Directive: The records below need retyping in full; give them again exactly.

** begin **

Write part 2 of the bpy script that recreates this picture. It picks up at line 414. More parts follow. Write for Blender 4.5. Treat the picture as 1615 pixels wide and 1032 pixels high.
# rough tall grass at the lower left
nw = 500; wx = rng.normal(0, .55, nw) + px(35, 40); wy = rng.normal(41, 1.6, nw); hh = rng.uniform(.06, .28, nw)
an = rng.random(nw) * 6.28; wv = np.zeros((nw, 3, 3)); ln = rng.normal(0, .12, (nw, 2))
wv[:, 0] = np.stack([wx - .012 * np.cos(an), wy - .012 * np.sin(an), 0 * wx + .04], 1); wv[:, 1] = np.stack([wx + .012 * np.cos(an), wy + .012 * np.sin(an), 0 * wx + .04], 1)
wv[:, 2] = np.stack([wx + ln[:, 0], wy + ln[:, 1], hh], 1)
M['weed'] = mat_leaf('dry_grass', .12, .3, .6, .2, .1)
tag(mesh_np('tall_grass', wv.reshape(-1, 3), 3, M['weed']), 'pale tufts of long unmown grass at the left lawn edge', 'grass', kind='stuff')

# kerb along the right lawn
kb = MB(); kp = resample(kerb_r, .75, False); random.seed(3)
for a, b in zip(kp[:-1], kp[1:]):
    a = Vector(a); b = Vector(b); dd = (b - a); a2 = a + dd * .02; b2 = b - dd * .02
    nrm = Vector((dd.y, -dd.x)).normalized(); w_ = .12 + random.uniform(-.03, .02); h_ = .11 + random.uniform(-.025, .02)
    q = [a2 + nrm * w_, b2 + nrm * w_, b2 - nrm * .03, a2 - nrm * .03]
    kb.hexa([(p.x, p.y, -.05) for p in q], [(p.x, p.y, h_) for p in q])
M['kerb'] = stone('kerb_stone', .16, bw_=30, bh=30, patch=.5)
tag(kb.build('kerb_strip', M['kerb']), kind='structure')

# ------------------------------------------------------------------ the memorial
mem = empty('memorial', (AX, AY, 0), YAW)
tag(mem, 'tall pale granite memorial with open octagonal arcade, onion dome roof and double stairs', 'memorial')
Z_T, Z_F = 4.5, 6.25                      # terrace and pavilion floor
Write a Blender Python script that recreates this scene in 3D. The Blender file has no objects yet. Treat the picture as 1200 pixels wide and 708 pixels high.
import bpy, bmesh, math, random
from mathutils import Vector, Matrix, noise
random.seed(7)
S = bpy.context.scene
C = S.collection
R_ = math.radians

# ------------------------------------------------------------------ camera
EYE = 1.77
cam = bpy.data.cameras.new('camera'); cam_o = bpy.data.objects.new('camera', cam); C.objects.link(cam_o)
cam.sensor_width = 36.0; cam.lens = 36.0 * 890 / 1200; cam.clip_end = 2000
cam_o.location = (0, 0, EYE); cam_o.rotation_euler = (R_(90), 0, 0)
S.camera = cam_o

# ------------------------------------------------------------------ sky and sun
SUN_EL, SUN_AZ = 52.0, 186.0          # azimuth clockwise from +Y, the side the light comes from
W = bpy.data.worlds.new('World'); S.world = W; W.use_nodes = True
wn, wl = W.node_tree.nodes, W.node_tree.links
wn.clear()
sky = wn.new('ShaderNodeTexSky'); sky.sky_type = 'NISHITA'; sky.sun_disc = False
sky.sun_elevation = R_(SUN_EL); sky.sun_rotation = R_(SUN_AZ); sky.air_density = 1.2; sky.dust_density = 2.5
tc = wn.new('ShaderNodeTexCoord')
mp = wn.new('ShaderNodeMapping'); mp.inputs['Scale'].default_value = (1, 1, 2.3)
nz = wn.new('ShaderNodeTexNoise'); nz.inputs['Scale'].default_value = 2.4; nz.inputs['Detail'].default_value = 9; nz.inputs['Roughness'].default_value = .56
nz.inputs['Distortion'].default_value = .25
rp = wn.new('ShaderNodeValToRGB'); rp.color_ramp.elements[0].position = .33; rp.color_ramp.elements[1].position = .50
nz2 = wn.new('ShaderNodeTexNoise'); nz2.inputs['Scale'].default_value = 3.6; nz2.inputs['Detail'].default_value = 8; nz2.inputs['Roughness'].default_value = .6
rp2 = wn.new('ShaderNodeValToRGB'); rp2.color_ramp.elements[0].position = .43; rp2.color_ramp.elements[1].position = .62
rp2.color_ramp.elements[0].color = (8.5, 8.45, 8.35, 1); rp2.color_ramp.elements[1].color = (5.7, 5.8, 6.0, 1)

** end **

Solution to this task:
Write part 2 of the bpy script that recreates this picture. It picks up at line 414. More parts follow. Write for Blender 4.5. Treat the picture as 1615 pixels wide and 1032 pixels high.
# rough tall grass at the lower left
nw = 500; wx = rng.normal(0, .55, nw) + px(35, 40); wy = rng.normal(41, 1.6, nw); hh = rng.uniform(.06, .28, nw)
an = rng.random(nw) * 6.28; wv = np.zeros((nw, 3, 3)); ln = rng.normal(0, .12, (nw, 2))
wv[:, 0] = np.stack([wx - .012 * np.cos(an), wy - .012 * np.sin(an), 0 * wx + .04], 1); wv[:, 1] = np.stack([wx + .012 * np.cos(an), wy + .012 * np.sin(an), 0 * wx + .04], 1)
wv[:, 2] = np.stack([wx + ln[:, 0], wy + ln[:, 1], hh], 1)
M['weed'] = mat_leaf('dry_grass', .12, .3, .6, .2, .1)
tag(mesh_np('tall_grass', wv.reshape(-1, 3), 3, M['weed']), 'pale tufts of long unmown grass at the left lawn edge', 'grass', kind='stuff')

# kerb along the right lawn
kb = MB(); kp = resample(kerb_r, .75, False); random.seed(3)
for a, b in zip(kp[:-1], kp[1:]):
    a = Vector(a); b = Vector(b); dd = (b - a); a2 = a + dd * .02; b2 = b - dd * .02
    nrm = Vector((dd.y, -dd.x)).normalized(); w_ = .12 + random.uniform(-.03, .02); h_ = .11 + random.uniform(-.025, .02)
    q = [a2 + nrm * w_, b2 + nrm * w_, b2 - nrm * .03, a2 - nrm * .03]
    kb.hexa([(p.x, p.y, -.05) for p in q], [(p.x, p.y, h_) for p in q])
M['kerb'] = stone('kerb_stone', .16, bw_=30, bh=30, patch=.5)
tag(kb.build('kerb_strip', M['kerb']), kind='structure')

# ------------------------------------------------------------------ the memorial
mem = empty('memorial', (AX, AY, 0), YAW)
tag(mem, 'tall pale granite memorial with open octagonal arcade, onion dome roof and double stairs', 'memorial')
Z_T, Z_F = 4.5, 6.25                      # terrace and pavilion floor
Write a Blender Python script that recreates this scene in 3D. The Blender file has no objects yet. Treat the picture as 1200 pixels wide and 708 pixels high.
import bpy, bmesh, math, random
from mathutils import Vector, Matrix, noise
random.seed(7)
S = bpy.context.scene
C = S.collection
R_ = math.radians

# ------------------------------------------------------------------ camera
EYE = 1.77
cam = bpy.data.cameras.new('camera'); cam_o = bpy.data.objects.new('camera', cam); C.objects.link(cam_o)
cam.sensor_width = 36.0; cam.lens = 36.0 * 890 / 1200; cam.clip_end = 2000
cam_o.location = (0, 0, EYE); cam_o.rotation_euler = (R_(90), 0, 0)
S.camera = cam_o

# ------------------------------------------------------------------ sky and sun
SUN_EL, SUN_AZ = 52.0, 186.0          # azimuth clockwise from +Y, the side the light comes from
W = bpy.data.worlds.new('World'); S.world = W; W.use_nodes = True
wn, wl = W.node_tree.nodes, W.node_tree.links
wn.clear()
sky = wn.new('ShaderNodeTexSky'); sky.sky_type = 'NISHITA'; sky.sun_disc = False
sky.sun_elevation = R_(SUN_EL); sky.sun_rotation = R_(SUN_AZ); sky.air_density = 1.2; sky.dust_density = 2.5
tc = wn.new('ShaderNodeTexCoord')
mp = wn.new('ShaderNodeMapping'); mp.inputs['Scale'].default_value = (1, 1, 2.3)
nz = wn.new('ShaderNodeTexNoise'); nz.inputs['Scale'].default_value = 2.4; nz.inputs['Detail'].default_value = 9; nz.inputs['Roughness'].default_value = .56
nz.inputs['Distortion'].default_value = .25
rp = wn.new('ShaderNodeValToRGB'); rp.color_ramp.elements[0].position = .33; rp.color_ramp.elements[1].position = .50
nz2 = wn.new('ShaderNodeTexNoise'); nz2.inputs['Scale'].default_value = 3.6; nz2.inputs['Detail'].default_value = 8; nz2.inputs['Roughness'].default_value = .6
rp2 = wn.new('ShaderNodeValToRGB'); rp2.color_ramp.elements[0].position = .43; rp2.color_ramp.elements[1].position = .62
rp2.color_ramp.elements[0].color = (8.5, 8.45, 8.35, 1); rp2.color_ramp.elements[1].color = (5.7, 5.8, 6.0, 1)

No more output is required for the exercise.